The work was completed by students and faculty of Jewish, Islamic, Christian, agnostic, or atheistic backgrounds, but all seemed to engage the project in the spirit of construction as a form of prayer. As 150 individual plywood units were fabricated, transported, and assembled, the work took on a repetitive nature, which some students and faculty likened to prayers and chants. Prayers were offered at the beginning and end of the two days of construction. During construction, a Roman Catholic student remarked that he felt that he didn’t need to attend Mass that day because he saw his sukkah work a form of worship. A practicing Muslim student asked to help because she had just received word that her grandmother had passed away in Bangladesh. She felt alone, and wanted to help construct this space for Jewish ritual as a way to pray for her departed grandmother.

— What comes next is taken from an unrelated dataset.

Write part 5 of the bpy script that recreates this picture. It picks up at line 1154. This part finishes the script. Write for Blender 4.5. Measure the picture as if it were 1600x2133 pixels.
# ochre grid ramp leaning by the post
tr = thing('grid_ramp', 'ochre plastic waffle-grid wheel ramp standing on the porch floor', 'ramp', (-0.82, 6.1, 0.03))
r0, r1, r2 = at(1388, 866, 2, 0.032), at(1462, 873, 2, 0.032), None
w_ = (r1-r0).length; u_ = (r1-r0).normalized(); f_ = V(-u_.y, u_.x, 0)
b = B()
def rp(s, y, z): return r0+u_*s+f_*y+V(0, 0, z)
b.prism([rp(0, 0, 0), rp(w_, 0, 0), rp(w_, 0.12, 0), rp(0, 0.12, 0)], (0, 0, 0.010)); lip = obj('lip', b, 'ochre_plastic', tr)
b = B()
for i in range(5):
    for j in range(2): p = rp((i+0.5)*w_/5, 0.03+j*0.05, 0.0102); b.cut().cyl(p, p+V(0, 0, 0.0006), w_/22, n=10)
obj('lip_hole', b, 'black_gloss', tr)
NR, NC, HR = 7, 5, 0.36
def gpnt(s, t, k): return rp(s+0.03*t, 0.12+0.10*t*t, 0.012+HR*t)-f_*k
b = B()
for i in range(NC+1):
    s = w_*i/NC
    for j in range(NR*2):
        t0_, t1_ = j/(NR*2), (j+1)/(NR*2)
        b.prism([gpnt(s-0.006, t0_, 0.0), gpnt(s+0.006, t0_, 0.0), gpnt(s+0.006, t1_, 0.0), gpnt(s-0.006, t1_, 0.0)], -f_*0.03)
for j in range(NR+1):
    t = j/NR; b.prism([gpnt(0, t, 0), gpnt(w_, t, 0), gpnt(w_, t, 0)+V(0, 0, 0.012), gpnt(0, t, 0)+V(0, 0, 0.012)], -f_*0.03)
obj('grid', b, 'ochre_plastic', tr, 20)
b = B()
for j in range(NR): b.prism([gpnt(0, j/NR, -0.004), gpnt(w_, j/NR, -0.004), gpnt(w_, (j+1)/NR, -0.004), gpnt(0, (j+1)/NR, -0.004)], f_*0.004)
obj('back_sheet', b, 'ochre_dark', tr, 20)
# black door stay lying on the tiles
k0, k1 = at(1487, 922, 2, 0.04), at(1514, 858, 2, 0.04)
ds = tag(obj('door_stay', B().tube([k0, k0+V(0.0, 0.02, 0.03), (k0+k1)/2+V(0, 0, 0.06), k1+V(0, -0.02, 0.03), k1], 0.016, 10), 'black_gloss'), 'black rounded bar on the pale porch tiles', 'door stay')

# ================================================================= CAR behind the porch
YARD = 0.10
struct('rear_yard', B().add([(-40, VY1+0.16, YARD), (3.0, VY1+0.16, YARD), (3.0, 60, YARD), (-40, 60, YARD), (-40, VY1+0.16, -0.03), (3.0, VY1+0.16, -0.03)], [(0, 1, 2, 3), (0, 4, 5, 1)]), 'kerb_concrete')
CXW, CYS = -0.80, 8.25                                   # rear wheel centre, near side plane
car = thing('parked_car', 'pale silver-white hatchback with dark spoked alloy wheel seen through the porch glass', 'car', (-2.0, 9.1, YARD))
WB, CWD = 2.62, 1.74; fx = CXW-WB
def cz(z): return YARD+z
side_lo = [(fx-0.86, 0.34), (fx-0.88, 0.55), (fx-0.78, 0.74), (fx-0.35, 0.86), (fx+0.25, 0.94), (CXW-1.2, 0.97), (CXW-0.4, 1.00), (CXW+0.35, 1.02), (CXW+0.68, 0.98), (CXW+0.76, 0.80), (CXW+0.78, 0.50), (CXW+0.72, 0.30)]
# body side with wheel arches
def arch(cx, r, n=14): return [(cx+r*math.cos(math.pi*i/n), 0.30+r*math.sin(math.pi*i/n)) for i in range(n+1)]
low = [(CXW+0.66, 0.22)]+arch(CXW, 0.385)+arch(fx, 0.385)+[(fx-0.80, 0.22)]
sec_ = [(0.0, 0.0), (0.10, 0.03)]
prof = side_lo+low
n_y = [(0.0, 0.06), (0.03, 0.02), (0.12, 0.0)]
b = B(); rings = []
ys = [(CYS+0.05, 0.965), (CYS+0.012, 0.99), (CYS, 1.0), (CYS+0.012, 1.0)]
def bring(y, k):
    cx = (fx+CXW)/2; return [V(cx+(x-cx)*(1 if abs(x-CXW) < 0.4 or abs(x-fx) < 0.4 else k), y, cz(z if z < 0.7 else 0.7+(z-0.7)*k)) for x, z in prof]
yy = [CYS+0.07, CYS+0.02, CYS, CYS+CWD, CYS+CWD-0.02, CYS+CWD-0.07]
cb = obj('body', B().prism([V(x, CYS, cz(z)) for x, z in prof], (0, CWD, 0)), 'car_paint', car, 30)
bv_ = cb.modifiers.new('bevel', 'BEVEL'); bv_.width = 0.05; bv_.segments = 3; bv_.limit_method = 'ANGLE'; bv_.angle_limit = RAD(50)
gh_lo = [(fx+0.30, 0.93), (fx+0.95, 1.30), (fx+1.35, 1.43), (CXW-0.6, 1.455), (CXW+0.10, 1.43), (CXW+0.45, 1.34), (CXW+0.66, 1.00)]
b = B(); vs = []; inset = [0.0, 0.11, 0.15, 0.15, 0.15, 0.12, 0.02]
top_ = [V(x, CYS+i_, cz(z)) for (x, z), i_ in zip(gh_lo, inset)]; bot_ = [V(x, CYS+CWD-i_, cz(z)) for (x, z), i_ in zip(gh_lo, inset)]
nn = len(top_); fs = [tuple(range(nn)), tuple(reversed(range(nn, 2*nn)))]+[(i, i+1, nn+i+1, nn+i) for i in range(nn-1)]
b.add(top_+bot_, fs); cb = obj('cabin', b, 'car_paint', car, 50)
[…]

The process of designing and making architecture can take on the spiritual dimensions of prayer; in fact the act of prayer and the repetitive nature of building construction offer ways of transcending the everyday and accessing the spiritual. As the writer Wendell Berry, in his article “Christianity and the Survival of Creation,” so eloquently observes: “If we think of ourselves as living souls, immortal creatures, living in the midst of a Creation that is mostly mysterious, and if we can see that everything we make or do cannot help but have an everlasting significance for ourselves, for others, and for the world, then we see why some religious teachers have understood work as a form of prayer…. Work connects us both to Creation and eternity.”3

NOTES

  1. The Social Construction of Reality, (Garden City, NY: Anchor Books, 1967), p. 104.
  2. Mircea Eliade, The Sacred and the Profane: The Nature of Religion, (New York, NY: Harcourt, Brace & World, Inc., 1959), p. 65.
  3. Wendell Berry, “Christianity and the Survival of Creation,” Cross Currents, Volume 43, No. 2, 2011, bit.ly/ff-ccberry, accessed January 4, 2017.

Rebeccah Tuscano-Moss was an adjunct professor at the University of Hartford and now teaches at Westminster School in Simsbury, Connecticut. Michael J. Crosbie is a professor at the University of Hartford.